The Small Factories (Regulation of Employment and Conditions of Services) Bill, 2014.

Micro, small and medium enterprises employing up to 40 workers will now be brought under the ambit of a new labour law that is, however, poised to cut down on cumbersome procedures by permitting online registration of units and e-filing of compliance returns by employers through a single unified form.

The labour ministry has drafted the Small Factories (Regulation of Employment and Conditions of Services) Bill, 2014, that seeks to regulate small industries but at the same time provide ease of doing business to these units.

“The objective of the Bill is to simplify the law for small manufacturers but at the same time ensure welfare of the workers employed by them,” said a senior labour ministry official.

Accordingly, the draft Bill has sought to provide each employer a labour identification number that would allow him to register online and submit a single compliance report for all 44 labour laws.

Significantly, the new Bill also plans to do away with outdated provisions for labour welfare such as spittoons and washing and drying lines in each factory, that have been included in the new Factories Bill as well.

Instead, taking cognisance of the fact that small units often run out of a single room, the government plans to allow a cluster of small factories to provide washroom and toilet facilities to their combined workers.

“The employer shall provide sufficient latrine and urinals as may be prescribed and they shall be so conveniently situated as may be accessible for the worker employed in the small factory.

Provided that in case it is not possible, due to constraint in space or otherwise several employers, may provide common facilities,” the draft Bill has proposed.

Further to establish an employer-employee relationship as well as step up efforts to financial inclusion, the Bill has proposed that employers must transfer wages into a bank accounts instead of cash payments.

“Often it is seen that workers are not given any benefits as the employer pays them by cash and there is no record of their employment. Ensuring that salaries are paid into bank accounts means that there is proof of employment while at the same time encouraging workers to save a part of their earnings,” said the official.

The ministry has now circulated a draft of the Bill to stakeholders, seeking all comments by November 15. The Bill is likely to be tabled in Parliament during the Winter Session.
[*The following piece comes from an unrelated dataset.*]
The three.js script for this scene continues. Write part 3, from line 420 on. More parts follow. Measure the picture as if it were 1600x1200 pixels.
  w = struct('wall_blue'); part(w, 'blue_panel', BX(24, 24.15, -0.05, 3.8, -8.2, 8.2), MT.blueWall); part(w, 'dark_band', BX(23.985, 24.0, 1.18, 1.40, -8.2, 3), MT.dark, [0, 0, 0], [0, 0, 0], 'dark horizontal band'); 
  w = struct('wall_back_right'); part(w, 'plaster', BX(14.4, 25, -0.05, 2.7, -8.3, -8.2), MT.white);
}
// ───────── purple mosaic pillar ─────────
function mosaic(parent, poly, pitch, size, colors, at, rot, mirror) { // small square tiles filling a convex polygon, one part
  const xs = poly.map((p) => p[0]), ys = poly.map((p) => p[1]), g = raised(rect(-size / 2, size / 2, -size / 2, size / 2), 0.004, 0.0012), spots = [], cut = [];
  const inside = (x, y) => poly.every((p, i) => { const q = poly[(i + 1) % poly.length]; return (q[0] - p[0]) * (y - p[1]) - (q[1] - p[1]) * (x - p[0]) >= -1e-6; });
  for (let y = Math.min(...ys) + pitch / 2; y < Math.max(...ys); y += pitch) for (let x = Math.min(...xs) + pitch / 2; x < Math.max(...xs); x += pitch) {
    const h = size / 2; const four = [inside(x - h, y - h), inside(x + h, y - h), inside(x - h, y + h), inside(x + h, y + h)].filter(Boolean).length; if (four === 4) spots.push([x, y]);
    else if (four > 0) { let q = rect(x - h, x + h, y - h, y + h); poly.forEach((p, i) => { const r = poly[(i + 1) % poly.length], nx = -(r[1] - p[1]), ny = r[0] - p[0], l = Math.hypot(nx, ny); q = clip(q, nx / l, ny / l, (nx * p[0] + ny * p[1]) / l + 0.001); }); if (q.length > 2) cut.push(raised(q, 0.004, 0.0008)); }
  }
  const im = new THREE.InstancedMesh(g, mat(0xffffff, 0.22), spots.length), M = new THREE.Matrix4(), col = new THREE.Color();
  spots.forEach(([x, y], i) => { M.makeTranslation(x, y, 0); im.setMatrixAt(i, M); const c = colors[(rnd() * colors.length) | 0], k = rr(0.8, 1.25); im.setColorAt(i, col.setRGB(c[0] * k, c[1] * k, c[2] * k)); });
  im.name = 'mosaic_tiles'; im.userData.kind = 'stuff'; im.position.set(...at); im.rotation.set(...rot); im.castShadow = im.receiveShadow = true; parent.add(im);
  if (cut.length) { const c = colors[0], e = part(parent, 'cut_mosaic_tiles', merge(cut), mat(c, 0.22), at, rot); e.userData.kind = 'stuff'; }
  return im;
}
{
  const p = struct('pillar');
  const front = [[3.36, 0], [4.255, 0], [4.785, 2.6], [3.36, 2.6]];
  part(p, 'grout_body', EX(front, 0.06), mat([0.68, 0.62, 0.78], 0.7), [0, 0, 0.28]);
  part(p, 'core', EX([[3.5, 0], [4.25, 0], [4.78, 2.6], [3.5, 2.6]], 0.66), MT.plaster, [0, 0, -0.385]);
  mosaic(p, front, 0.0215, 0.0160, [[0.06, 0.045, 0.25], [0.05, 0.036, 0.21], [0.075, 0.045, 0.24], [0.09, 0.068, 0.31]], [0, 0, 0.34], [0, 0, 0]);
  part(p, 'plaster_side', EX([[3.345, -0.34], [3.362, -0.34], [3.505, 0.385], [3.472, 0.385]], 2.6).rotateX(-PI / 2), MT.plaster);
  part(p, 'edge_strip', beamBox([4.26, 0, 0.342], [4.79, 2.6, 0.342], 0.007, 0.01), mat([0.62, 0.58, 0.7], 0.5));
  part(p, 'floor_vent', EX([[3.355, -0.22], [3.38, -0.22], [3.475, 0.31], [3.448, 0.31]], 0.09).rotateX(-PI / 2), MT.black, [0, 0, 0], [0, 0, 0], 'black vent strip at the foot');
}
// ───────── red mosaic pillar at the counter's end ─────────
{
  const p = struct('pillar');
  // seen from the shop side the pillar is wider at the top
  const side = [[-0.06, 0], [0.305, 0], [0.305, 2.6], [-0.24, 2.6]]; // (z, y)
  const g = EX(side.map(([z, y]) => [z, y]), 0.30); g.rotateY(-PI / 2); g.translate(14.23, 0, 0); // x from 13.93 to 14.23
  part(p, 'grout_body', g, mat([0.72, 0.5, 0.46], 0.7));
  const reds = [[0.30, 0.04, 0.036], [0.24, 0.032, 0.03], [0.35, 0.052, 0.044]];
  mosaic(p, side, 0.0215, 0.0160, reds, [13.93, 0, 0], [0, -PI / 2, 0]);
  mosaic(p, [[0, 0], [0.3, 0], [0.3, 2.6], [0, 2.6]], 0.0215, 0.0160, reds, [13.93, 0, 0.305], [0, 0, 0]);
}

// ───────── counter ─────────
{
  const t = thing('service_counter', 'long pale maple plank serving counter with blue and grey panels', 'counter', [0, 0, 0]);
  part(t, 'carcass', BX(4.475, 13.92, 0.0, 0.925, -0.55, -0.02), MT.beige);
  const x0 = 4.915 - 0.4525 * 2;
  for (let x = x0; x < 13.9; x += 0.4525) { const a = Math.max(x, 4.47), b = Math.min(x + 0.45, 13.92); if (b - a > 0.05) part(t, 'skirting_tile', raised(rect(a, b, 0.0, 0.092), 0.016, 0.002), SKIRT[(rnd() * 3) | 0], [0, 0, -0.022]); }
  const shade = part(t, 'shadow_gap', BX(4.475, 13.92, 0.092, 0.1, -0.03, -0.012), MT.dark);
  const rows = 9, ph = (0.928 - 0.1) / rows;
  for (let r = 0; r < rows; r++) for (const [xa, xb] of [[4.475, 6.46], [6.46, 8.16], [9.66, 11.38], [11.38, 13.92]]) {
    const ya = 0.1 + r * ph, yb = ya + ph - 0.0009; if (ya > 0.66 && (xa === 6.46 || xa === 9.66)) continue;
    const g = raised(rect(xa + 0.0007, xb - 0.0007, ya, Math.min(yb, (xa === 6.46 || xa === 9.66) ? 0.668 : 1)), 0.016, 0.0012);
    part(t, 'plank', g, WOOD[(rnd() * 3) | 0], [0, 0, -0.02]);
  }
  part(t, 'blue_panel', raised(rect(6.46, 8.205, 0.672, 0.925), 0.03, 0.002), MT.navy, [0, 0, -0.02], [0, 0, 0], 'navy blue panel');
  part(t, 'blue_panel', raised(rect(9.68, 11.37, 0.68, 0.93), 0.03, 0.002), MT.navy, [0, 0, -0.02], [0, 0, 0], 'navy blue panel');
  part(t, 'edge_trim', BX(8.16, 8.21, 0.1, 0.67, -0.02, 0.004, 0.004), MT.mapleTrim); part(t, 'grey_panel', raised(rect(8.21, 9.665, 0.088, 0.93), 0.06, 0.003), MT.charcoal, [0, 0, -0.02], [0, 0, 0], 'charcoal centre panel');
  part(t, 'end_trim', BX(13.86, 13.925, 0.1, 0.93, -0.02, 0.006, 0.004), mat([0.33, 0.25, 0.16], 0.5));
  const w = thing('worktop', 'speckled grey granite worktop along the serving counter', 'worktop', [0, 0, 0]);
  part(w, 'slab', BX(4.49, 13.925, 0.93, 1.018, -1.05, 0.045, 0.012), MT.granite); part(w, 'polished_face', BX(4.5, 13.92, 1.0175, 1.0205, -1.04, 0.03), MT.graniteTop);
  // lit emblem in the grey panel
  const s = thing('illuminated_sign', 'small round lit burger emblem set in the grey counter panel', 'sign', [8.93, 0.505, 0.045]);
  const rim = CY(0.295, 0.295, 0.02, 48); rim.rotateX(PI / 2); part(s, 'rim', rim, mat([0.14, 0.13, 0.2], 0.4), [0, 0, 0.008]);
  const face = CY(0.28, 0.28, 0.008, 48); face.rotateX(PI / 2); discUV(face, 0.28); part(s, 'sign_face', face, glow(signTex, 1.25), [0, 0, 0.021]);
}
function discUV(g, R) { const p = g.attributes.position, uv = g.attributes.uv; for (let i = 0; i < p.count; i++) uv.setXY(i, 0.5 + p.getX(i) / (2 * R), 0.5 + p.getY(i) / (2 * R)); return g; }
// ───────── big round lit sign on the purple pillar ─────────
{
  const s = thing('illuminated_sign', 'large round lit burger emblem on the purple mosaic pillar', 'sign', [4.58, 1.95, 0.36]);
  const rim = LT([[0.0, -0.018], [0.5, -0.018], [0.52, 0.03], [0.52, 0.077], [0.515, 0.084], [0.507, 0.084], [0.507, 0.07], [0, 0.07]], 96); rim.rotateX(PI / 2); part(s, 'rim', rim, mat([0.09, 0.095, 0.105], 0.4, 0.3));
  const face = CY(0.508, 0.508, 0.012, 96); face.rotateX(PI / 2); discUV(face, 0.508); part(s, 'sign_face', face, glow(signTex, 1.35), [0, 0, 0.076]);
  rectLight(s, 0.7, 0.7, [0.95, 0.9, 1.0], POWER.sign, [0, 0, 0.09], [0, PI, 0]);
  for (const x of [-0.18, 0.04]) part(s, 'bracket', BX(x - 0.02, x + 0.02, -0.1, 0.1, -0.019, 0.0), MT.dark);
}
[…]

“We are hopeful that given the focus on labour law reforms, this bill too will be enacted soon,” said the official, adding that most of its provisions are compliant with the new Factories Bill. The need for a separate labour law for small factories was highlighted by the Second National Commission on Labour, way back in 2000, which felt that not only would it encourage more small scale industries but would also boost employment opportunities in the sector.